• **What this task involves**
Skip the pictures. Reproduce all other material exactly.
━━━━━━━━━━
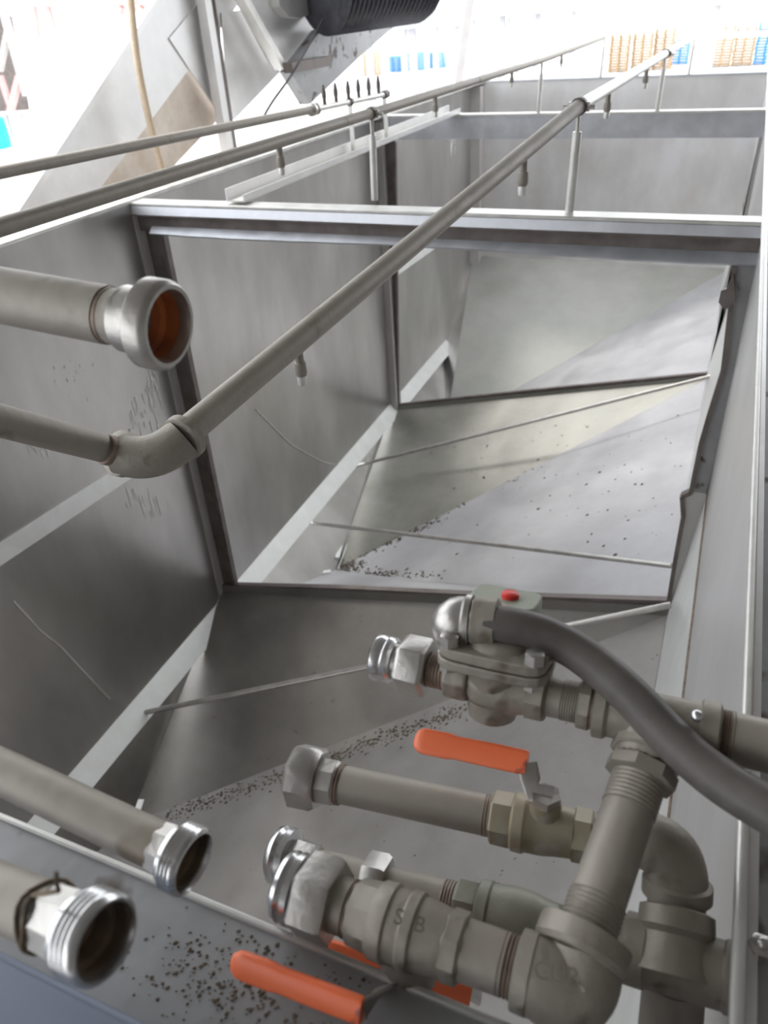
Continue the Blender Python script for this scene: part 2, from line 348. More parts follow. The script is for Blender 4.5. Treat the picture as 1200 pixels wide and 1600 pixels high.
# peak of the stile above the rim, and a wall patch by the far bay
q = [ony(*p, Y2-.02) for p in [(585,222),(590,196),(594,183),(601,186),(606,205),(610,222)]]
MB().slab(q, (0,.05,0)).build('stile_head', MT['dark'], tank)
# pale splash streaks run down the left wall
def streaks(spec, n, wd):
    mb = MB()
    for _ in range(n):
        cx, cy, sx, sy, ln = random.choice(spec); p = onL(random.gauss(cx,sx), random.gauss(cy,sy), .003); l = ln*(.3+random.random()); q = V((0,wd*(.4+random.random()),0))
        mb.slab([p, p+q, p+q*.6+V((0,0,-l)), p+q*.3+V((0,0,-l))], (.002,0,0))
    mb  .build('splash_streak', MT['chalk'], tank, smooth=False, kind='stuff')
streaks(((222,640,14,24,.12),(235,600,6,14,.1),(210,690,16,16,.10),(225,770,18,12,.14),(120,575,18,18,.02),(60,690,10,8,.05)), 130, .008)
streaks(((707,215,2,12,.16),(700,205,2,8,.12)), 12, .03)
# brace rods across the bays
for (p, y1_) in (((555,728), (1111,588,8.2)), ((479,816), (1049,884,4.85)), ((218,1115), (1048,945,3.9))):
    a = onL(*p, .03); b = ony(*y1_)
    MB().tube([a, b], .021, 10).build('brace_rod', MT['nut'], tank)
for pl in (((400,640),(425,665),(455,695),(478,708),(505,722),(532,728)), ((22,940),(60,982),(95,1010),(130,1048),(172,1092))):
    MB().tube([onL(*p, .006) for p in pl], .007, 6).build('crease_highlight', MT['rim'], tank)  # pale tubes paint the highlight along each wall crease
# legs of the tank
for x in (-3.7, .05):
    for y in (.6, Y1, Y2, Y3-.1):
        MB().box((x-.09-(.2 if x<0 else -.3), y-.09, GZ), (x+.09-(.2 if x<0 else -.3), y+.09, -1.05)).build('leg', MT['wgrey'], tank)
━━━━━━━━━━
• **The answer**
Continue the Blender Python script for this scene: part 2, from line 348. More parts follow. The script is for Blender 4.5. Treat the picture as 1200 pixels wide and 1600 pixels high.
# peak of the stile above the rim, and a wall patch by the far bay
q = [ony(*p, Y2-.02) for p in [(585,222),(590,196),(594,183),(601,186),(606,205),(610,222)]]
MB().slab(q, (0,.05,0)).build('stile_head', MT['dark'], tank)
# pale splash streaks run down the left wall
def streaks(spec, n, wd):
    mb = MB()
    for _ in range(n):
        cx, cy, sx, sy, ln = random.choice(spec); p = onL(random.gauss(cx,sx), random.gauss(cy,sy), .003); l = ln*(.3+random.random()); q = V((0,wd*(.4+random.random()),0))
        mb.slab([p, p+q, p+q*.6+V((0,0,-l)), p+q*.3+V((0,0,-l))], (.002,0,0))
    mb  .build('splash_streak', MT['chalk'], tank, smooth=False, kind='stuff')
streaks(((222,640,14,24,.12),(235,600,6,14,.1),(210,690,16,16,.10),(225,770,18,12,.14),(120,575,18,18,.02),(60,690,10,8,.05)), 130, .008)
streaks(((707,215,2,12,.16),(700,205,2,8,.12)), 12, .03)
# brace rods across the bays
for (p, y1_) in (((555,728), (1111,588,8.2)), ((479,816), (1049,884,4.85)), ((218,1115), (1048,945,3.9))):
    a = onL(*p, .03); b = ony(*y1_)
    MB().tube([a, b], .021, 10).build('brace_rod', MT['nut'], tank)
for pl in (((400,640),(425,665),(455,695),(478,708),(505,722),(532,728)), ((22,940),(60,982),(95,1010),(130,1048),(172,1092))):
    MB().tube([onL(*p, .006) for p in pl], .007, 6).build('crease_highlight', MT['rim'], tank)  # pale tubes paint the highlight along each wall crease
# legs of the tank
for x in (-3.7, .05):
    for y in (.6, Y1, Y2, Y3-.1):
        MB().box((x-.09-(.2 if x<0 else -.3), y-.09, GZ), (x+.09-(.2 if x<0 else -.3), y+.09, -1.05)).build('leg', MT['wgrey'], tank)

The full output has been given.